• [Exercise instructions]:
Strip the pictures and reproduce the rest of the listing exactly.

• [Data block]:
....................
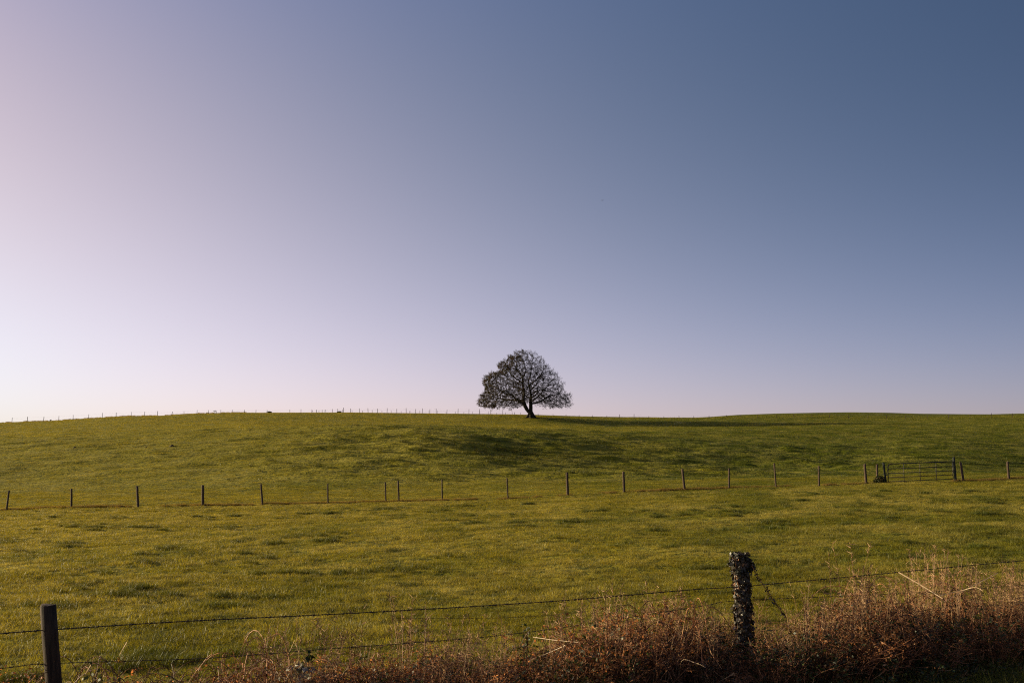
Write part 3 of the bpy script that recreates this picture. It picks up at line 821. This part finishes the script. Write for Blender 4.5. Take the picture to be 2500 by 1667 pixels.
def barbed(pix, r, barbs=True):
    C = resample(wire_at(pix), .02)
    s_ = np.arange(len(C)) * .02
    mb = MB()
    for ph in (0, math.pi):
        O = np.stack([0 * s_, np.cos(s_ * 95 + ph) * r * .9, np.sin(s_ * 95 + ph) * r * .9], 1)
        mb.tube(C + O, r, 5, False)
    if barbs:
        for i in range(4, len(C) - 2, 6):
            d = rng.normal(0, 1, 3); d[0] *= .3; d /= np.linalg.norm(d)
            mb.tube([C[i] - d * .013, C[i] + d * .013], r * .7, 4, True)
            mb.tube([C[i] - d * .004, C[i + 1] + d * .004], r * 2.1, 5, True)
    mb.build('barbed_wire' if barbs else 'plain_wire', M_WIRE, NF)
barbed([(-400, 1578), (0, 1546), (117, 1537), (450, 1516), (900, 1494), (1350, 1467), (1700, 1438), (1812, 1431), (2100, 1405), (2500, 1368), (2900, 1338)], .0030)
barbed([(-400, 1672), (0, 1631), (120, 1619), (500, 1606), (800, 1583), (1000, 1569), (1300, 1541), (1700, 1481), (1812, 1465), (2200, 1448), (2500, 1428), (2900, 1395)], .0020)
barbed([(-300, 1745), (125, 1690), (900, 1655), (1400, 1608), (1815, 1545), (2100, 1522), (2300, 1482), (2500, 1473), (2900, 1440)], .0016, False)
barbed([(960, 1508), (1200, 1508), (1400, 1496), (1560, 1470), (1812, 1440)], .0010, False)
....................
• [Reply to the exercise]:
Write part 3 of the bpy script that recreates this picture. It picks up at line 821. This part finishes the script. Write for Blender 4.5. Take the picture to be 2500 by 1667 pixels.
def barbed(pix, r, barbs=True):
    C = resample(wire_at(pix), .02)
    s_ = np.arange(len(C)) * .02
    mb = MB()
    for ph in (0, math.pi):
        O = np.stack([0 * s_, np.cos(s_ * 95 + ph) * r * .9, np.sin(s_ * 95 + ph) * r * .9], 1)
        mb.tube(C + O, r, 5, False)
    if barbs:
        for i in range(4, len(C) - 2, 6):
            d = rng.normal(0, 1, 3); d[0] *= .3; d /= np.linalg.norm(d)
            mb.tube([C[i] - d * .013, C[i] + d * .013], r * .7, 4, True)
            mb.tube([C[i] - d * .004, C[i + 1] + d * .004], r * 2.1, 5, True)
    mb.build('barbed_wire' if barbs else 'plain_wire', M_WIRE, NF)
barbed([(-400, 1578), (0, 1546), (117, 1537), (450, 1516), (900, 1494), (1350, 1467), (1700, 1438), (1812, 1431), (2100, 1405), (2500, 1368), (2900, 1338)], .0030)
barbed([(-400, 1672), (0, 1631), (120, 1619), (500, 1606), (800, 1583), (1000, 1569), (1300, 1541), (1700, 1481), (1812, 1465), (2200, 1448), (2500, 1428), (2900, 1395)], .0020)
barbed([(-300, 1745), (125, 1690), (900, 1655), (1400, 1608), (1815, 1545), (2100, 1522), (2300, 1482), (2500, 1473), (2900, 1440)], .0016, False)
barbed([(960, 1508), (1200, 1508), (1400, 1496), (1560, 1470), (1812, 1440)], .0010, False)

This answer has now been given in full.